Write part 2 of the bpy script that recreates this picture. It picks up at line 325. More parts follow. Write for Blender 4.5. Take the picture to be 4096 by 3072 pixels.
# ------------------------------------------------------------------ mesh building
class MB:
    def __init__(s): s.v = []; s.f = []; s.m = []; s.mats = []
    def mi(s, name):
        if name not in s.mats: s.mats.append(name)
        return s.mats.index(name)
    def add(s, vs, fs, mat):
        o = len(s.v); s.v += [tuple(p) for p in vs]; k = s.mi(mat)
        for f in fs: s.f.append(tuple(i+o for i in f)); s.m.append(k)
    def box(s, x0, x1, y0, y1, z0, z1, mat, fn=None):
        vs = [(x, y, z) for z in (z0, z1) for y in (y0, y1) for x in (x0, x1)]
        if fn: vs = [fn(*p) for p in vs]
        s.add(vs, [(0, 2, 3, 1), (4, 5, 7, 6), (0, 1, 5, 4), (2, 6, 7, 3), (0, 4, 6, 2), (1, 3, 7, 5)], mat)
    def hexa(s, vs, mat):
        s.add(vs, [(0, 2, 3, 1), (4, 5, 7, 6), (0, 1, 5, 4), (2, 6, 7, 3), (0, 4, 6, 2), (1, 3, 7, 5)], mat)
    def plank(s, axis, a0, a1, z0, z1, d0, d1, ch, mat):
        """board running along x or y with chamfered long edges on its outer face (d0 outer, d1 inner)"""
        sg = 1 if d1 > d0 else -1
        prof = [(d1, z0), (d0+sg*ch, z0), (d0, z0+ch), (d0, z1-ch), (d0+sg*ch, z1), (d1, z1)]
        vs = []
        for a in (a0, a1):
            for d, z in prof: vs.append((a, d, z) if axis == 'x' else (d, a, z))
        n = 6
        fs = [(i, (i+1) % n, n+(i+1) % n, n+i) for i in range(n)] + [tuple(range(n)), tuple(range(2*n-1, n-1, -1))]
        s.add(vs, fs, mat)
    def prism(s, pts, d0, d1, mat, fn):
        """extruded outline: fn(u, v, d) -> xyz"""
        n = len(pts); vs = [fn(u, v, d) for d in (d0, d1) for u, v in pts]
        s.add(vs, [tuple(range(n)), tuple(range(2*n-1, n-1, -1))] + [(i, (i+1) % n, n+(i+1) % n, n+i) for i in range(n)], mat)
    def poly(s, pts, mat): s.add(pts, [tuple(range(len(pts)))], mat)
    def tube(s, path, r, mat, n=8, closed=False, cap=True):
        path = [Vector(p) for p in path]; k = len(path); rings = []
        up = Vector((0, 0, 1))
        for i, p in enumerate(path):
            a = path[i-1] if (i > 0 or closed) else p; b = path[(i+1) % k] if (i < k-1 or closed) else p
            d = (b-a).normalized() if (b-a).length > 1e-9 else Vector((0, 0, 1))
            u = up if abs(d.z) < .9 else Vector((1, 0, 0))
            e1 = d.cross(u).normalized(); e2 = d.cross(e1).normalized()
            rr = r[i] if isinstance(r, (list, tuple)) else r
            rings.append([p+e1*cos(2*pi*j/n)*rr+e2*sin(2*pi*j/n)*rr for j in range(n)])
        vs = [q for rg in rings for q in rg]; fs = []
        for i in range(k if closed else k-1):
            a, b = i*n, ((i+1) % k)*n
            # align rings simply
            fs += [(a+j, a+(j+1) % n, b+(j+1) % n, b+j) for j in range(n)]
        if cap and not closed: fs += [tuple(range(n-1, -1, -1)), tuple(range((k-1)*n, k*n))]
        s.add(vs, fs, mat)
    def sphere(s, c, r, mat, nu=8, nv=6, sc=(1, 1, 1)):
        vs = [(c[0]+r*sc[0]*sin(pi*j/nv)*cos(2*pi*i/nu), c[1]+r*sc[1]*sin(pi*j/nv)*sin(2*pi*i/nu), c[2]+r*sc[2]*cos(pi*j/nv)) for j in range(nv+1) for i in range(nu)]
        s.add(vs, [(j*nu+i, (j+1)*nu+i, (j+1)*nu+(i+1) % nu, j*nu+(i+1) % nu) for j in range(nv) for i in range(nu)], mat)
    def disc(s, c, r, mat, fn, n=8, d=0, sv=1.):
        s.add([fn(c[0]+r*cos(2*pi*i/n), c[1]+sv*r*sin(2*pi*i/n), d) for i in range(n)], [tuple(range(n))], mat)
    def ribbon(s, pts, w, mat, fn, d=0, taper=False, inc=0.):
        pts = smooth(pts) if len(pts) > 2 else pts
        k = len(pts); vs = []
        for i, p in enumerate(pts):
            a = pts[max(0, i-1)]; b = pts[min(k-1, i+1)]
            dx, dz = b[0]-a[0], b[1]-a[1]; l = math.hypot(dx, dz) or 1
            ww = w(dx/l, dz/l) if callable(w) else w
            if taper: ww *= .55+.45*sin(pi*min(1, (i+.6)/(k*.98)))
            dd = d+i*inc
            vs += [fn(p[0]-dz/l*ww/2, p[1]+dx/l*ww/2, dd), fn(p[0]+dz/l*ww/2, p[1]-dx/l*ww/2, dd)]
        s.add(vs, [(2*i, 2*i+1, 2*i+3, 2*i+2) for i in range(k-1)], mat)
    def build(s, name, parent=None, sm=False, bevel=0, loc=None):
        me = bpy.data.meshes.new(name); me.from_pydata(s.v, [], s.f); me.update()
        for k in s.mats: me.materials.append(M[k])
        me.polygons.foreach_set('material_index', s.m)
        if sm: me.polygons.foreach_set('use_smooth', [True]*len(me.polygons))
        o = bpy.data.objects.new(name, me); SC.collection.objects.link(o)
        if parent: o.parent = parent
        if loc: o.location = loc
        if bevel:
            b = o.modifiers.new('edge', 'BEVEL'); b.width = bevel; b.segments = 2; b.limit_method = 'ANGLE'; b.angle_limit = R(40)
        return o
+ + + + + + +
#### AIM
Reproduce all of the data exactly as given.

#### WRITTEN SOLUTION
Write part 2 of the bpy script that recreates this picture. It picks up at line 325. More parts follow. Write for Blender 4.5. Take the picture to be 4096 by 3072 pixels.
# ------------------------------------------------------------------ mesh building
class MB:
    def __init__(s): s.v = []; s.f = []; s.m = []; s.mats = []
    def mi(s, name):
        if name not in s.mats: s.mats.append(name)
        return s.mats.index(name)
    def add(s, vs, fs, mat):
        o = len(s.v); s.v += [tuple(p) for p in vs]; k = s.mi(mat)
        for f in fs: s.f.append(tuple(i+o for i in f)); s.m.append(k)
    def box(s, x0, x1, y0, y1, z0, z1, mat, fn=None):
        vs = [(x, y, z) for z in (z0, z1) for y in (y0, y1) for x in (x0, x1)]
        if fn: vs = [fn(*p) for p in vs]
        s.add(vs, [(0, 2, 3, 1), (4, 5, 7, 6), (0, 1, 5, 4), (2, 6, 7, 3), (0, 4, 6, 2), (1, 3, 7, 5)], mat)
    def hexa(s, vs, mat):
        s.add(vs, [(0, 2, 3, 1), (4, 5, 7, 6), (0, 1, 5, 4), (2, 6, 7, 3), (0, 4, 6, 2), (1, 3, 7, 5)], mat)
    def plank(s, axis, a0, a1, z0, z1, d0, d1, ch, mat):
        """board running along x or y with chamfered long edges on its outer face (d0 outer, d1 inner)"""
        sg = 1 if d1 > d0 else -1
        prof = [(d1, z0), (d0+sg*ch, z0), (d0, z0+ch), (d0, z1-ch), (d0+sg*ch, z1), (d1, z1)]
        vs = []
        for a in (a0, a1):
            for d, z in prof: vs.append((a, d, z) if axis == 'x' else (d, a, z))
        n = 6
        fs = [(i, (i+1) % n, n+(i+1) % n, n+i) for i in range(n)] + [tuple(range(n)), tuple(range(2*n-1, n-1, -1))]
        s.add(vs, fs, mat)
    def prism(s, pts, d0, d1, mat, fn):
        """extruded outline: fn(u, v, d) -> xyz"""
        n = len(pts); vs = [fn(u, v, d) for d in (d0, d1) for u, v in pts]
        s.add(vs, [tuple(range(n)), tuple(range(2*n-1, n-1, -1))] + [(i, (i+1) % n, n+(i+1) % n, n+i) for i in range(n)], mat)
    def poly(s, pts, mat): s.add(pts, [tuple(range(len(pts)))], mat)
    def tube(s, path, r, mat, n=8, closed=False, cap=True):
        path = [Vector(p) for p in path]; k = len(path); rings = []
        up = Vector((0, 0, 1))
        for i, p in enumerate(path):
            a = path[i-1] if (i > 0 or closed) else p; b = path[(i+1) % k] if (i < k-1 or closed) else p
            d = (b-a).normalized() if (b-a).length > 1e-9 else Vector((0, 0, 1))
            u = up if abs(d.z) < .9 else Vector((1, 0, 0))
            e1 = d.cross(u).normalized(); e2 = d.cross(e1).normalized()
            rr = r[i] if isinstance(r, (list, tuple)) else r
            rings.append([p+e1*cos(2*pi*j/n)*rr+e2*sin(2*pi*j/n)*rr for j in range(n)])
        vs = [q for rg in rings for q in rg]; fs = []
        for i in range(k if closed else k-1):
            a, b = i*n, ((i+1) % k)*n
            # align rings simply
            fs += [(a+j, a+(j+1) % n, b+(j+1) % n, b+j) for j in range(n)]
        if cap and not closed: fs += [tuple(range(n-1, -1, -1)), tuple(range((k-1)*n, k*n))]
        s.add(vs, fs, mat)
    def sphere(s, c, r, mat, nu=8, nv=6, sc=(1, 1, 1)):
        vs = [(c[0]+r*sc[0]*sin(pi*j/nv)*cos(2*pi*i/nu), c[1]+r*sc[1]*sin(pi*j/nv)*sin(2*pi*i/nu), c[2]+r*sc[2]*cos(pi*j/nv)) for j in range(nv+1) for i in range(nu)]
        s.add(vs, [(j*nu+i, (j+1)*nu+i, (j+1)*nu+(i+1) % nu, j*nu+(i+1) % nu) for j in range(nv) for i in range(nu)], mat)
    def disc(s, c, r, mat, fn, n=8, d=0, sv=1.):
        s.add([fn(c[0]+r*cos(2*pi*i/n), c[1]+sv*r*sin(2*pi*i/n), d) for i in range(n)], [tuple(range(n))], mat)
    def ribbon(s, pts, w, mat, fn, d=0, taper=False, inc=0.):
        pts = smooth(pts) if len(pts) > 2 else pts
        k = len(pts); vs = []
        for i, p in enumerate(pts):
            a = pts[max(0, i-1)]; b = pts[min(k-1, i+1)]
            dx, dz = b[0]-a[0], b[1]-a[1]; l = math.hypot(dx, dz) or 1
            ww = w(dx/l, dz/l) if callable(w) else w
            if taper: ww *= .55+.45*sin(pi*min(1, (i+.6)/(k*.98)))
            dd = d+i*inc
            vs += [fn(p[0]-dz/l*ww/2, p[1]+dx/l*ww/2, dd), fn(p[0]+dz/l*ww/2, p[1]-dx/l*ww/2, dd)]
        s.add(vs, [(2*i, 2*i+1, 2*i+3, 2*i+2) for i in range(k-1)], mat)
    def build(s, name, parent=None, sm=False, bevel=0, loc=None):
        me = bpy.data.meshes.new(name); me.from_pydata(s.v, [], s.f); me.update()
        for k in s.mats: me.materials.append(M[k])
        me.polygons.foreach_set('material_index', s.m)
        if sm: me.polygons.foreach_set('use_smooth', [True]*len(me.polygons))
        o = bpy.data.objects.new(name, me); SC.collection.objects.link(o)
        if parent: o.parent = parent
        if loc: o.location = loc
        if bevel:
            b = o.modifiers.new('edge', 'BEVEL'); b.width = bevel; b.segments = 2; b.limit_method = 'ANGLE'; b.angle_limit = R(40)
        return o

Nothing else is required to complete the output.